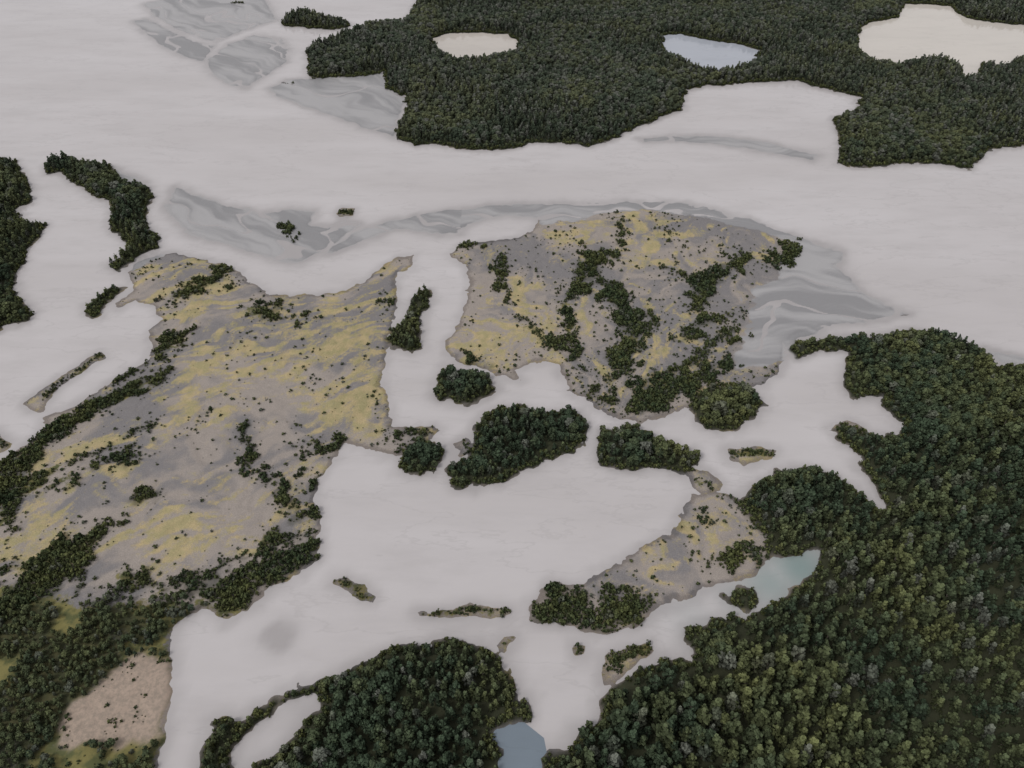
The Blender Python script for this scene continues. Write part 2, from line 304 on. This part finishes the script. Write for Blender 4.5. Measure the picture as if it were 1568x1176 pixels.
# ---------------------------------------------------------------- terrain objects
idx=np.arange(NX*NY).reshape(NX,NY)
lv=land>-4.5
fc=(lv[:-1,:-1]|lv[1:,:-1]|lv[1:,1:]|lv[:-1,1:])
quads=np.stack([idx[:-1,:-1],idx[1:,:-1],idx[1:,1:],idx[:-1,1:]],-1)
flab=lab[:-1,:-1].copy()
for o in (lab[1:,:-1],lab[1:,1:],lab[:-1,1:]): flab=np.where(flab<0,o,flab)
fc&=flab>=0
V=np.stack([X.ravel(),Y.ravel(),Z.ravel()],1).astype(np.float32)
one=np.ones(NX*NY,np.float32)
def rgba(a,b,c): return np.stack([a.ravel(),b.ravel(),c.ravel(),one],1).astype(np.float32)
CA=rgba(np.clip(ym,0,1),np.clip(gm,0,1),np.clip(mudw,0,1))
CB=rgba(fm,sd,np.clip(edge,0,1))
CC=rgba(np.clip((tone-.5)*2.2+.5,0,1),np.clip((.6*mudst+.4*mudbig-.5)*2.2+.5,0,1),tone)
def make_mesh(name,co,q):
    me=bpy.data.meshes.new(name);me.vertices.add(len(co));me.vertices.foreach_set('co',np.ascontiguousarray(co,dtype=np.float32).ravel())
    n=len(q);me.loops.add(n*4);me.loops.foreach_set('vertex_index',q.astype(np.int32).ravel())
    me.polygons.add(n);me.polygons.foreach_set('loop_start',np.arange(0,n*4,4,dtype=np.int32))
    me.update(calc_edges=True);me.polygons.foreach_set('use_smooth',np.ones(n,bool));return me
def link(name,me):
    ob=bpy.data.objects.new(name,me);bpy.context.scene.collection.objects.link(ob);return ob
for k,nm_ in enumerate(names):
    m=fc&(flab==k)
    if m.sum()<4: continue
    q=quads[m];u,inv=np.unique(q.ravel(),return_inverse=True)
    me=make_mesh(nm_,V[u],inv.reshape(-1,4))
    for an,A in (('cover_a',CA),('cover_b',CB),('cover_c',CC)):
        at=me.attributes.new(an,'FLOAT_COLOR','POINT');at.data.foreach_set('color',A[u].ravel())
    me.materials.append(gmat);link(nm_,me)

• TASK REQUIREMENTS
Return the listing above in full and without alteration, excluding its pictures.

• FINAL RESULT
The Blender Python script for this scene continues. Write part 2, from line 304 on. This part finishes the script. Write for Blender 4.5. Measure the picture as if it were 1568x1176 pixels.
# ---------------------------------------------------------------- terrain objects
idx=np.arange(NX*NY).reshape(NX,NY)
lv=land>-4.5
fc=(lv[:-1,:-1]|lv[1:,:-1]|lv[1:,1:]|lv[:-1,1:])
quads=np.stack([idx[:-1,:-1],idx[1:,:-1],idx[1:,1:],idx[:-1,1:]],-1)
flab=lab[:-1,:-1].copy()
for o in (lab[1:,:-1],lab[1:,1:],lab[:-1,1:]): flab=np.where(flab<0,o,flab)
fc&=flab>=0
V=np.stack([X.ravel(),Y.ravel(),Z.ravel()],1).astype(np.float32)
one=np.ones(NX*NY,np.float32)
def rgba(a,b,c): return np.stack([a.ravel(),b.ravel(),c.ravel(),one],1).astype(np.float32)
CA=rgba(np.clip(ym,0,1),np.clip(gm,0,1),np.clip(mudw,0,1))
CB=rgba(fm,sd,np.clip(edge,0,1))
CC=rgba(np.clip((tone-.5)*2.2+.5,0,1),np.clip((.6*mudst+.4*mudbig-.5)*2.2+.5,0,1),tone)
def make_mesh(name,co,q):
    me=bpy.data.meshes.new(name);me.vertices.add(len(co));me.vertices.foreach_set('co',np.ascontiguousarray(co,dtype=np.float32).ravel())
    n=len(q);me.loops.add(n*4);me.loops.foreach_set('vertex_index',q.astype(np.int32).ravel())
    me.polygons.add(n);me.polygons.foreach_set('loop_start',np.arange(0,n*4,4,dtype=np.int32))
    me.update(calc_edges=True);me.polygons.foreach_set('use_smooth',np.ones(n,bool));return me
def link(name,me):
    ob=bpy.data.objects.new(name,me);bpy.context.scene.collection.objects.link(ob);return ob
for k,nm_ in enumerate(names):
    m=fc&(flab==k)
    if m.sum()<4: continue
    q=quads[m];u,inv=np.unique(q.ravel(),return_inverse=True)
    me=make_mesh(nm_,V[u],inv.reshape(-1,4))
    for an,A in (('cover_a',CA),('cover_b',CB),('cover_c',CC)):
        at=me.attributes.new(an,'FLOAT_COLOR','POINT');at.data.foreach_set('color',A[u].ravel())
    me.materials.append(gmat);link(nm_,me)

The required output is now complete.